THUNGELA Resources reported higher-than-forecast operating costs at its coal mines for the year-to-date (end-May) owing to production disruptions.
Heavy rains disrupted production at Isibonelo and Khwezela open cast mines in South Africa while Ensham, its Australian mine, ran into geological difficulties, as previously disclosed by Thungela. For the interim period ended June 30, Ensham’s export saleable production could be as much as a quarter lower, about 500,000 tons, it said.
Thungela’s cost per export ton including royalties from South Africa is forecast to be “marginally above” the firm’s upper end of guidance of R1,220 to R1,300 per ton. It has retained guidance for the full year, however. Guidance of R1,650 to R1,780/t for the Ensham mine would also be exceeded although Thungela did not provide details.
The outcome is likely to be a deterioration in cash generation partly driven by lower export prices out of South Africa.

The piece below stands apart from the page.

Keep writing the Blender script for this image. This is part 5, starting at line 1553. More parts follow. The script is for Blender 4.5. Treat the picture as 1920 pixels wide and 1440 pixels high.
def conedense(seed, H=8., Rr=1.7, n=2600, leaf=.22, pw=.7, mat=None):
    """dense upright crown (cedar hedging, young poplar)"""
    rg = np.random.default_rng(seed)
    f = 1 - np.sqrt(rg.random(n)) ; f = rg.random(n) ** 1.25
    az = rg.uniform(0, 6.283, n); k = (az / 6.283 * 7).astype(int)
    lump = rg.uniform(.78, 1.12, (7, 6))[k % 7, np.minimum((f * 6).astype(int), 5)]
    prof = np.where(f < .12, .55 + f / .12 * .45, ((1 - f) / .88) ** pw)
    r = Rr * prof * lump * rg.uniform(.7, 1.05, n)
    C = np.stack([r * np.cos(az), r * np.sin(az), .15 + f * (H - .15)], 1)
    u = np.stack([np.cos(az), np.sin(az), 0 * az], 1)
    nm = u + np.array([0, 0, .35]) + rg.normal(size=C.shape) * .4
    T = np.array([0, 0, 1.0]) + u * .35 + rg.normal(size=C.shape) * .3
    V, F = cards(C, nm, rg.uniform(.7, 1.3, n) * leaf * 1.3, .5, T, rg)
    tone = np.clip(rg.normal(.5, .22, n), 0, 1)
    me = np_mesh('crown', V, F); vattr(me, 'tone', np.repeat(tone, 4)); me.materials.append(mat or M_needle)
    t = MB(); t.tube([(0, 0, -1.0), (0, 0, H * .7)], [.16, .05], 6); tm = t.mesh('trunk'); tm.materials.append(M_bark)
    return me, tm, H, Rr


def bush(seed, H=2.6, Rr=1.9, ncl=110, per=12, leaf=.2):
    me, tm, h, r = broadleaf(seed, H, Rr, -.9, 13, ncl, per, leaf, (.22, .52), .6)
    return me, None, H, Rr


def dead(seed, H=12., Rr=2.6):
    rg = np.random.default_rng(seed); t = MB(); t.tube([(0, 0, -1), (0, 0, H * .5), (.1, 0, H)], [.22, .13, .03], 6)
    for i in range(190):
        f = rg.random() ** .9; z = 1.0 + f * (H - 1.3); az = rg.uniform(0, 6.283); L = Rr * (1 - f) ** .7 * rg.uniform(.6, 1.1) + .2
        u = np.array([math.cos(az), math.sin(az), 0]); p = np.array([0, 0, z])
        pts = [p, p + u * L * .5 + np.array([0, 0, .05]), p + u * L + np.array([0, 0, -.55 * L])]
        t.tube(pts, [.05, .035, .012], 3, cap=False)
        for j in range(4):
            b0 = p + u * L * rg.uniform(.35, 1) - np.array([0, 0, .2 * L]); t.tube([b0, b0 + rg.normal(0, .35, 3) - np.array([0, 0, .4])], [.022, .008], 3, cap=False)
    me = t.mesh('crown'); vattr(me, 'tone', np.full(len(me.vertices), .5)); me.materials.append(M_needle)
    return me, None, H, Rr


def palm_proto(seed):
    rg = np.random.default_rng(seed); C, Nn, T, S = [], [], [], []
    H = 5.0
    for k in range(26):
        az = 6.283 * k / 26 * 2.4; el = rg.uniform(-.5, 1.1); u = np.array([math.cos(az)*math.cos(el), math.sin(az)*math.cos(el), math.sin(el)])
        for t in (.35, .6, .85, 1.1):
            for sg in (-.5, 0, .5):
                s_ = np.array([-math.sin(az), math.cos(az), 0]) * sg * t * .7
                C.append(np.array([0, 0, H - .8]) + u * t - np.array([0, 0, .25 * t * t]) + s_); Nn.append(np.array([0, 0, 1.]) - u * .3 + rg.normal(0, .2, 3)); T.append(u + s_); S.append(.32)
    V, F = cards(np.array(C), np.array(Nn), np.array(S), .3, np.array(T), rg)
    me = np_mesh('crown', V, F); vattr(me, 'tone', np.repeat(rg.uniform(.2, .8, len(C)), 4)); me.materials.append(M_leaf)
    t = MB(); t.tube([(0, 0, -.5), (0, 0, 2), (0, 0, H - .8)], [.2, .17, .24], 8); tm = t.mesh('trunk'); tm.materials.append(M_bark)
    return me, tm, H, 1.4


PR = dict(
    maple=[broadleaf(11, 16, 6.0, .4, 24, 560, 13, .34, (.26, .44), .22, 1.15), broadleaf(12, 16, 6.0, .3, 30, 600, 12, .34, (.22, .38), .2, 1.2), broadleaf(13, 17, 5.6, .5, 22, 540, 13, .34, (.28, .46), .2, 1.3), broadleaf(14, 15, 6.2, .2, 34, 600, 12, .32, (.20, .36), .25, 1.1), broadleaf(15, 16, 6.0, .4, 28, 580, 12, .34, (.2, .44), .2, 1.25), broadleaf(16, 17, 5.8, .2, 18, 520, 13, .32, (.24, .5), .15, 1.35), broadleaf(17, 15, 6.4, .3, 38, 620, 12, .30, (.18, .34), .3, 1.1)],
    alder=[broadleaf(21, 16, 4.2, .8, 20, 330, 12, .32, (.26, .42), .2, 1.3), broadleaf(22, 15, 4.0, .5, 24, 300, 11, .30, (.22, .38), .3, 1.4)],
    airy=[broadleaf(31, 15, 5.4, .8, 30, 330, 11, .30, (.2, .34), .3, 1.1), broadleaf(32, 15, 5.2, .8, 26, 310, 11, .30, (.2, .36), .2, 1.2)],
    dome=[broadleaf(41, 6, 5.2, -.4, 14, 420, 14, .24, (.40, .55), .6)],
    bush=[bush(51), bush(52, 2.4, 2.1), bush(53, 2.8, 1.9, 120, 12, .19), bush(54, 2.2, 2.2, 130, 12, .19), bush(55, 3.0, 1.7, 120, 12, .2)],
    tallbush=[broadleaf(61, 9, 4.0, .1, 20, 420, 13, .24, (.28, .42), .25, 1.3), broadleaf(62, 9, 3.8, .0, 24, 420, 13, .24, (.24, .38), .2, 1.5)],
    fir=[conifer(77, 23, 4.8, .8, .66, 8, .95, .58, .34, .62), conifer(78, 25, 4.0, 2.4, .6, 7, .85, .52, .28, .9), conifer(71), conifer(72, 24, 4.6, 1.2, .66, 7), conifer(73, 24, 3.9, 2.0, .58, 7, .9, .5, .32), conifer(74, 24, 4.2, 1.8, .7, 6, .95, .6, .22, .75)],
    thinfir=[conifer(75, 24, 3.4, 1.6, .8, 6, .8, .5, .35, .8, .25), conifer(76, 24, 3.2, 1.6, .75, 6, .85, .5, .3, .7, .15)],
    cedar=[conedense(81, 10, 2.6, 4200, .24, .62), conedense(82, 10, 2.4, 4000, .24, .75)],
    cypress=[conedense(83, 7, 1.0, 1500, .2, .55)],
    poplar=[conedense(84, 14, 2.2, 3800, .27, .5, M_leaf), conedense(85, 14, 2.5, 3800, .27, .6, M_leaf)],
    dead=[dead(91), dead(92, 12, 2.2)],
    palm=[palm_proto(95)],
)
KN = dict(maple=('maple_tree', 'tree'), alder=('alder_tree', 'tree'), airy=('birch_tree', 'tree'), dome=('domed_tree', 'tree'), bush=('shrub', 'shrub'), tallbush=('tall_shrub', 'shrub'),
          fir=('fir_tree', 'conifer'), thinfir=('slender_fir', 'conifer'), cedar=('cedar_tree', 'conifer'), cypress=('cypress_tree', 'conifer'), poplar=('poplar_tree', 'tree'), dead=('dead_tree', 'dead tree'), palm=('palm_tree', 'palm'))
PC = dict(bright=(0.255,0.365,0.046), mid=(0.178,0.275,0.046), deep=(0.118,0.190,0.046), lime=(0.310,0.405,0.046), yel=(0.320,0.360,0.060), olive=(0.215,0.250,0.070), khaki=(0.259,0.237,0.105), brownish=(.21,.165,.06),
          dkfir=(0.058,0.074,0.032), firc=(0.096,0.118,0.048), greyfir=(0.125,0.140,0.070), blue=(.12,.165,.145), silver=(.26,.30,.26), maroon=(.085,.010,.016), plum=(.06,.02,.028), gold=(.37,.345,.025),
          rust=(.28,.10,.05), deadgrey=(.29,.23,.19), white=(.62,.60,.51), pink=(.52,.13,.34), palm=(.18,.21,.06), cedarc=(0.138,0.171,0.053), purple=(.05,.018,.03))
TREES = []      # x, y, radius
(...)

Net cash as of end-June 2025 is expected to be between R5.9bn and R6.1bn compared to net cash of R8.7bn as of December 31. Thungela shares were nearly 3% weaker in Johannesburg.

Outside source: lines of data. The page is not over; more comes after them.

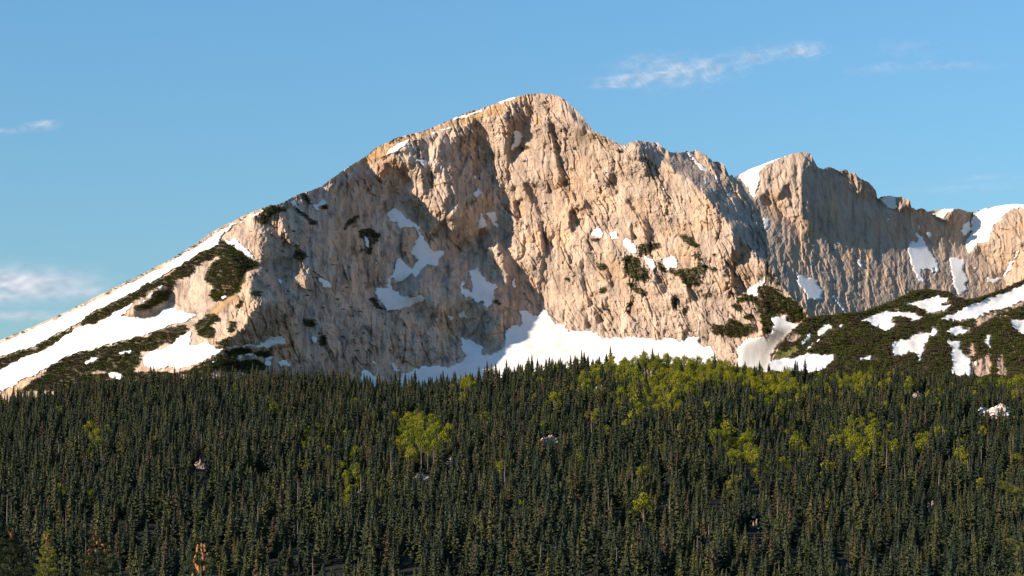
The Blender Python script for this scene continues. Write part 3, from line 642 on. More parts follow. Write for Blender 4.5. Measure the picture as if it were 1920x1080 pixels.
# ---- far cliffs
RB = Raster(1295, 2205, 260, 640, STEP)
X, Y = RB.X, RB.Y
litB = RB.fill(B_LIT); litB = blur(RB.fill(B_SHADE, 0.0, litB), 1.2)
b_snow = {k: soft_mask(RB, v[1], 1.5, 0.7, seed=30 + i, fleck=1) for i, (k, v) in enumerate(B_SNOW.items())}
snowB = np.max(np.stack(list(b_snow.values())), 0)
MB_ = 0.86
gx = 0.60 - 1.4 * litB; gz = 0.22 + 0.2 * litB + 0.45 * blur(snowB, 3)
h0 = np.interp(RB.xs, [1295, 1400, 1530, 1700, 1800, 1860, 1950, 2205], [3450, 3500, 3560, 3660, 3720, 3700, 3620, 3500])[None, :] + (600 - Y) * MB_ * 0.5
HB = screened(gx * MB_ * STEP, -gz * MB_ * STEP, h0, 300 / STEP, 0.12)
U = X - 0.15 * (Y - 400); W = 6 * fbm(X / 60, Y / 60, 2, 19)
n1 = fbm((U + W) / 40, Y / 190, 3, 11, 0.5, True); n2 = fbm((U + W) / 14, Y / 40, 3, 12, 0.55); n3 = fbm(U / 6, Y / 11, 2, 13)
HS_B = blur(HB, 2) + 0.5 * fbm(X / 30, Y / 40, 2, 34)
HB = HB - (0.55 + 0.45 * blur(litB, 4)) * (3.6 * n1 + 2.4 * n2 + 1.2 * n3 - 3.6 * facets((U + W) / 24, Y / 70, 4) - 2.6 * facets((U + W) / 10, Y / 24, 5) - 1.4 * facets(U / 5, Y / 8, 6)) * (1 - 0.85 * blur(snowB, 1.5))
def col_b(px, py):
    v = (0.5 + 0.5 * fbm(px / 60, py / 110, 3, 81))[..., None]
    st = np.clip(fbm(px / 8, py / 120, 3, 82) * 1.6, 0, 1)[..., None]
    return np.array([0.455, 0.335, 0.245]) * (0.9 + 0.2 * v) * (1 - 0.36 * st)
jagB = poly_line("1295,0.6 1480,0.6 1520,1.6 1560,2.4 1720,2.6 1760,1.2 1840,0.4 2205,0.5")
build_layer("far_mountain", RB, B_TOP, 632, STEP, 230, HB, HS_B, col_b, B_SNOW, b_snow,
            "distant line of shaded grey-brown cliffs with a snowy second peak", "cliff", jagB, BACK)

# ---- near hill at the right
RC = Raster(1375, 2205, 440, 790, STEP)
X, Y = RC.X, RC.Y
c_snow = {k: soft_mask(RC, v[1], 1.6, 0.7, seed=50 + i, fleck=1) for i, (k, v) in enumerate(C_SNOW.items())}
snowC = np.max(np.stack(list(c_snow.values())), 0)
rockC = soft_mask(RC, C_ROCK, 1.8, 0.5, 58); mead = soft_mask(RC, C_MEADOW, 3, 0.4, 59)
pineC = np.clip(1 - snowC * 1.6 - rockC * 1.4 - mead, 0, 1)
topc = np.interp(RC.xs, C_TOP[:, 0], C_TOP[:, 1])[None, :]
MC = 0.60
h0 = 2425 + (745 - Y) * MC * 1.25 + 0 * X
bump = 9 * blur(pineC, 9) + 5 * fbm(X / 60, Y / 35, 3, 91)
HC = h0 - bump * 1.2
HS_C = HC + 0.4 * fbm(X / 25, Y / 18, 2, 93)
HC = HC - (1.2 * fbm(X / 14, Y / 10, 3, 92) + 5 * rockC * fbm(X / 9, Y / 22, 3, 94)) * (1 - 0.8 * snowC)
def col_c(px, py):
    p = RC.sample(pineC, px, py)[..., None]; r = RC.sample(rockC, px, py)[..., None]; md = RC.sample(mead, px, py)[..., None]
    br = (0.5 + 0.5 * fbm(px / 12, py / 7, 3, 95))[..., None]
    c = np.array([0.43, 0.29, 0.20]) * (0.85 + 0.3 * br)
    soil = np.array([0.045, 0.044, 0.018]) * (1 - br) + np.array([0.085, 0.055, 0.032]) * br
    c = c * (1 - p) + soil * p
    return c * (1 - md) + np.array([0.15, 0.14, 0.03]) * md
jagC = poly_line("1375,0.6 2205,0.8")
build_layer("hill", RC, C_TOP, 770, STEP, 190, HC, HS_C, col_c, C_SNOW, c_snow,
            "low shrub-covered hill streaked with snow before the far cliffs", "hill", jagC, [(8, 2), (30, 10), (90, 35), (220, 100)])

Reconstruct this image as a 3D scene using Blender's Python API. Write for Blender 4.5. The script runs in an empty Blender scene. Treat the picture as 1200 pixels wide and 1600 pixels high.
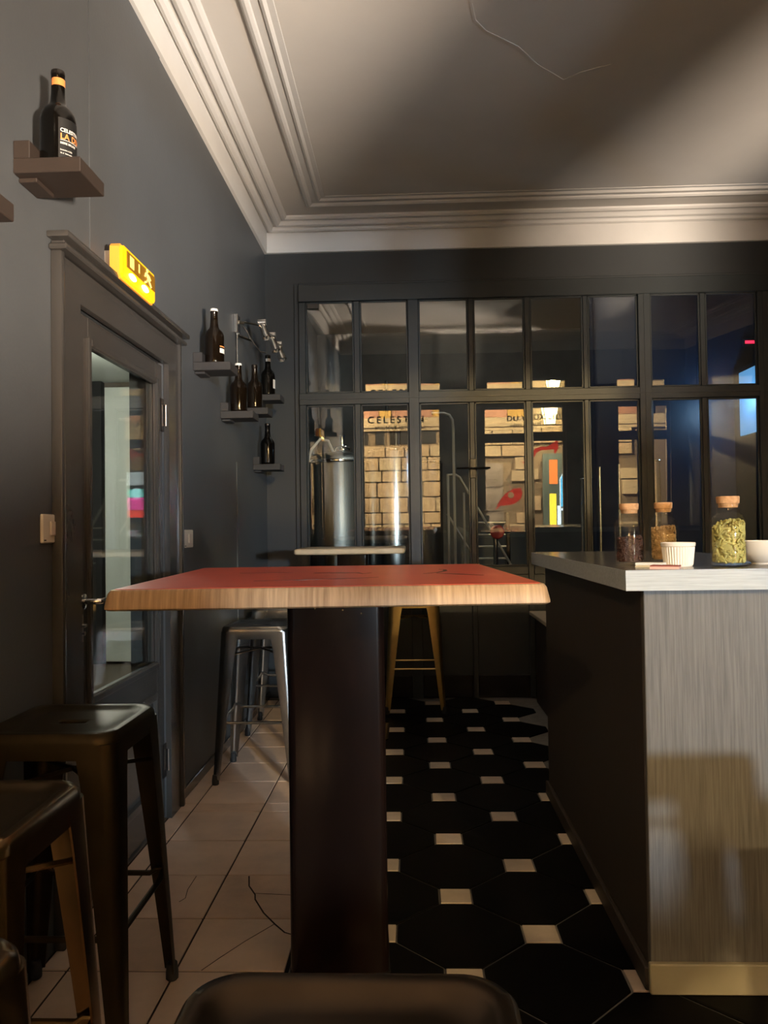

One positive light, however, was an improvement in export volumes from Richards Bay which Thungela said was owing to a better performance from Transnet Freight Rail (TFR), the state-owned rail and ports company.
TFR moved 55.5 million tons (Mt) from January to May, 17% higher year-on-year owing to fewer security related issues. There was also an improvement in locomotives performance as a result of additional locomotives on the North Corridor coal line. A signalling project would yield further improvements next year.

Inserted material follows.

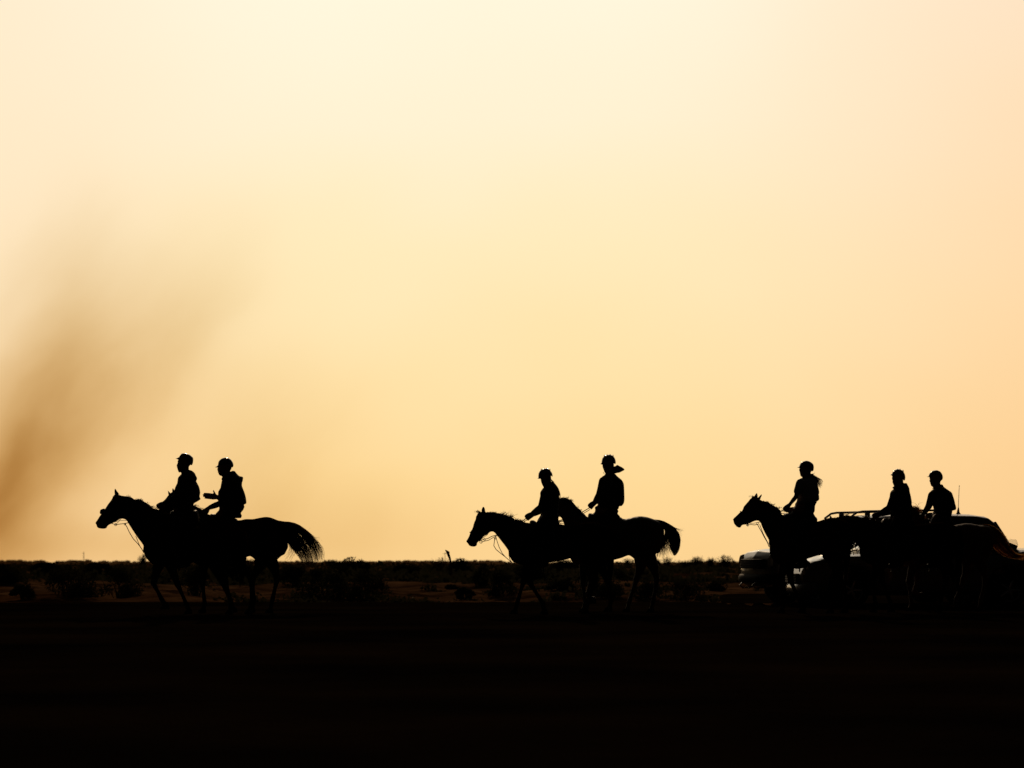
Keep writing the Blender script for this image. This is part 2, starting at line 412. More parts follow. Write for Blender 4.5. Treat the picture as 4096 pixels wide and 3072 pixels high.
    b = bmesh.new(); tail(b, rnd); build('tail', b, hair_m, root)
    # tack
    b = bmesh.new()
    for pts, r in bridle:
        for s in (-1, 1):
            tube(b, [P(x, y, D + s * w) for (x, y), w in pts], r, n=6)
    br = build('bridle', b, M_LEATH, root)
    for pts, r in strap:
        b = bmesh.new(); tube(b, [P(x, y, D + w) for (x, y), w in pts], r, n=6); build('strap', b, M_LEATH, br)
    if rings:
        for (x, y), rr, off in rings:
            b = bmesh.new(); c = P(x, y, D + off); pts = [c + Vector((math.cos(q) * rr, 0, math.sin(q) * rr)) for q in [math.pi * 2 * j / 12 for j in range(13)]]
            tube(b, pts, .0045, n=6, round_ends=False)
            build('bit_ring', b, M_METAL, br)
    if noseband:
        b = bmesh.new(); inflate(b, noseband, D, (.085, .03), step=.01)
        build('noseband', b, M_PAD, br, voxel=.008)
    for pts, r in reins:
        b = bmesh.new(); tube(b, [P(x, y, D + w) for (x, y), w in pts], r, n=6); build('rein', b, M_LEATH, root)
    # saddle: seat with pommel and cantle, a flap and pad either side, girth, stirrup leathers
    sx = seatx; X = lambda px: (px - 2048.0) * D / FP
    b = bmesh.new()
    inflate(b, saddle or [(sx - 68, 2090), (sx - 60, 2076), (sx - 45, 2072), (sx - 25, 2080), (sx + 10, 2084), (sx + 38, 2078), (sx + 52, 2082), (sx + 48, 2104), (sx, 2112), (sx - 50, 2112)], D, (.17, .10), step=.015)
    sd = build('saddle', b, M_LEATH, root, voxel=.012)
    for s in (-1, 1):
        b = bmesh.new()
        zt = CH + (HY - 2098) * m
        cols = []
        for i in range(9):
            u = i / 8; row = []
            for j in range(7):
                v = j / 6; x = X(sx - 62 + 104 * u + (-14 * v if u < .5 else 0)); zz = zt - .02 - .48 * v * (1 - .18 * abs(u - .4) * 2)
                yy = D + s * (.10 + .235 * math.sin(min(1, v * 1.5) * math.pi / 2)); row.append((x, yy, zz))
            cols.append(row)
        vv = [[b.verts.new(c) for c in row] for row in cols]; v2 = [[b.verts.new((c[0], c[1] + s * .022, c[2])) for c in row] for row in cols]
        for G in (vv, v2):
            for i in range(8):
                for j in range(6): b.faces.new((G[i][j], G[i + 1][j], G[i + 1][j + 1], G[i][j + 1]))
        for i in range(8):
            b.faces.new((vv[i][0], vv[i + 1][0], v2[i + 1][0], v2[i][0])); b.faces.new((vv[i][6], vv[i + 1][6], v2[i + 1][6], v2[i][6]))
        for j in range(6):
            b.faces.new((vv[0][j], vv[0][j + 1], v2[0][j + 1], v2[0][j])); b.faces.new((vv[8][j], vv[8][j + 1], v2[8][j + 1], v2[8][j]))
        build('saddle_flap', b, M_PAD, sd)
    b = bmesh.new()
    tube(b, [Vector((X(sx - 30), D + .335 * math.cos(q), 1.08 - .30 * abs(math.sin(q)) ** .8)) for q in [math.pi * j / 12 for j in range(13)]], .02, n=6)
    build('girth', b, M_LEATH, sd)
    for s in (-1, 1):
        b = bmesh.new(); fx = sx - 12
        tube(b, [P(sx - 20, 2105, D + s * .22), P(sx - 22, 2160, D + s * .375), Vector((X(fx), D + s * .40, .80))], .010, n=6)
        c = Vector((X(fx), D + s * .40, .735))
        tube(b, [c + Vector((0, math.cos(q) * .055, math.sin(q) * .065)) for q in [math.pi * 2 * j / 12 for j in range(13)]], .007, n=6, round_ends=False)
        build('stirrup', b, M_METAL if s > 3 else M_LEATH, sd)
    return root

def trunk_t(cx, dy=0, back=None, end=None, breast=None):
    """chest -> belly -> thigh -> rump -> back, photo pixels; back = visible top line from tail head forward to the withers"""
    t = (breast or [(cx, 2200), (cx + 15, 2235)])
    t = t + [(cx + 50, 2262 + dy), (cx + 100, 2257 + dy), (cx + 190, 2245 + dy), (cx + 232, 2234 + dy), (cx + 258, 2224 + dy), (cx + 280, 2240 + dy), (cx + 300, 2254 + dy), (cx + 345, 2256 + dy), (cx + 382, 2225 + dy)]
    t += end or [(cx + 397, 2190 + dy), (cx + 408, 2150 + dy), (cx + 406, 2122 + dy)]
    t += back or [(cx + 392, 2108 + dy), (cx + 365, 2097 + dy), (cx + 325, 2088 + dy), (cx + 290, 2091 + dy), (cx + 250, 2098 + dy), (cx + 210, 2099 + dy), (cx + 170, 2094 + dy)]
    return t

def hidden_tail(x, y, D, col=None):
    return lambda b, rnd: hair(b, [[(x, y), (x + 14, y + 10), (x + 22, y + 60), (x + 12, y + 160), (x + 4, y + 230)],
                                   [(x, y + 8), (x - 2, y + 25), (x - 6, y + 80), (x - 10, y + 160), (x - 12, y + 235)]], D, 240, r=.006, rnd=rnd)
GEST = 'f', 'h'
# leg entries: (kind, side -1 near / +1 far, knee or hock (px, z), fetlock (px, z), hoof (px, z))
# --- A : far left, head down, one ear showing
A_head = [(700, 2056), (660, 2050)] + Z1([(960, 820), (900, 806), (850, 794), (815, 755), (760, 725), (705, 687), (660, 692), (635, 697), (612, 672), (580, 660), (555, 664), (520, 652), (470, 645), (440, 630), (402, 632), (385, 655), (368, 690),
    (320, 755), (285, 810), (240, 868), (200, 930), (175, 965), (190, 990), (195, 1015), (220, 1030), (265, 1037), (310, 1030), (318, 1005), (345, 985), (375, 975), (395, 960), (430, 945), (470, 918), (510, 920), (540, 935), (570, 985), (635, 1085), (680, 1150), (740, 1230), (730, 1290), (755, 1335)])
horse('horse', 'leading dark horse at the far left with lowered head and one pricked ear', 39.4, M_DBAY, M_HAIRD, 575, A_head,
      [Z1([(455, 640), (450, 612), (430, 590), (405, 556), (398, 590), (402, 640), (425, 660)]), Z1([(447, 648), (436, 600), (412, 566), (405, 600), (410, 645)])],
      trunk_t(575, 8, breast=[(582, 2230)]),
      [('f', -1, (620, .50), (652, .26), (668, .10)), ('f', 1, (706, .47), (742, .16), (748, 0)), ('h', -1, (905, .52), (928, .22), (922, 0)), ('h', 1, (1000, .58), (1004, .24), (990, 0))],
      742, seed=1, noseband=Z1([(290, 800), (272, 798), (240, 812), (230, 843), (238, 865), (262, 855), (280, 830)]),
      bridle=[([(Z1([(385, 662)])[0], .085), (Z1([(420, 760)])[0], .10), (Z1([(370, 860)])[0], .085), (Z1([(330, 950)])[0], .06)], .008)],
      strap=[([(q, -.06) for q in Z1([(372, 972), (415, 985), (470, 978), (522, 972), (560, 964)])], .006), ([(q, .05) for q in Z1([(390, 958), (440, 945), (480, 918)])], .004),
             ([(q, .04) for q in Z1([(410, 985), (440, 960), (462, 938), (512, 935), (540, 938)])], .004),
             ([(q, -.04) for q in Z1([(522, 975), (545, 1010), (575, 1075), (620, 1150), (680, 1215), (720, 1270), (740, 1310)])], .0062), ([(q, .0) for q in Z1([(540, 995), (580, 1085), (650, 1120), (690, 1220), (712, 1262)])][2:], .005)],
      rings=[(Z1([(415, 985)])[0], .018, -.06), (Z1([(524, 980)])[0], .014, -.05)],
      reins=[([(q, -.15) for q in Z1([(560, 964), (700, 900), (860, 805), (925, 770)])], .006), ([(q, .15) for q in Z1([(560, 960), (700, 905), (870, 815), (930, 780)])], .006)],
      mane=[(Z1([(450, 645)])[0], 10, 7, 20), (Z1([(555, 660)])[0], 30, 8, 10), (Z1([(640, 695)])[0], 10, 6, 0), (Z1([(690, 692)])[0], 40, 6, 50), (Z1([(760, 730)])[0], 40, 5, 60), (Z1([(830, 778)])[0], 50, 6, 40)],
      saddle=[(672, 2072), (684, 2046), (700, 2040), (716, 2052), (745, 2056), (770, 2044), (786, 2040), (796, 2056), (798, 2090), (760, 2110), (690, 2108)],
      tail=hidden_tail(968, 2116, 39.4))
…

Meanwhile, Thungela also announced that it would begin restructuring at its Goedehoop and Isibonelo mines as they were nearing their end of their economic lives. “As a result, we have commenced with a restructuring process at these operations,” said Deon Smith in his CFO’s pre-close statement for the six month period.
Smith said there had been downward pressure in the international coal markets. This was a result of the global economic slowdown and high stockpiles, especially in India and China. As much as 50Mt of production from Indonesia was lossmaking.
These factors were reflected in pricing. The average realised export price for coals sold via Richards Bay Coal Terminal year-to-date was $78.37/t, 14.4% lower than the average price last year of $91.56/t. Fixed contracts for Thungela’s Australian production resulted in a higher-than-market export price, although the firm said these could be adjusted lower in terms of customer agreements.
Commenting on the coal market outlook, Smith said volatility was the name of the game. Tariff increases leading to instability in global trade had disrupted key economies and constrained global economic growth and energy markets. “Ongoing conflicts in Eastern Europe and the Middle East continue to disrupt the supply chain universe and contribute towards the volatility in commodity prices,” he said.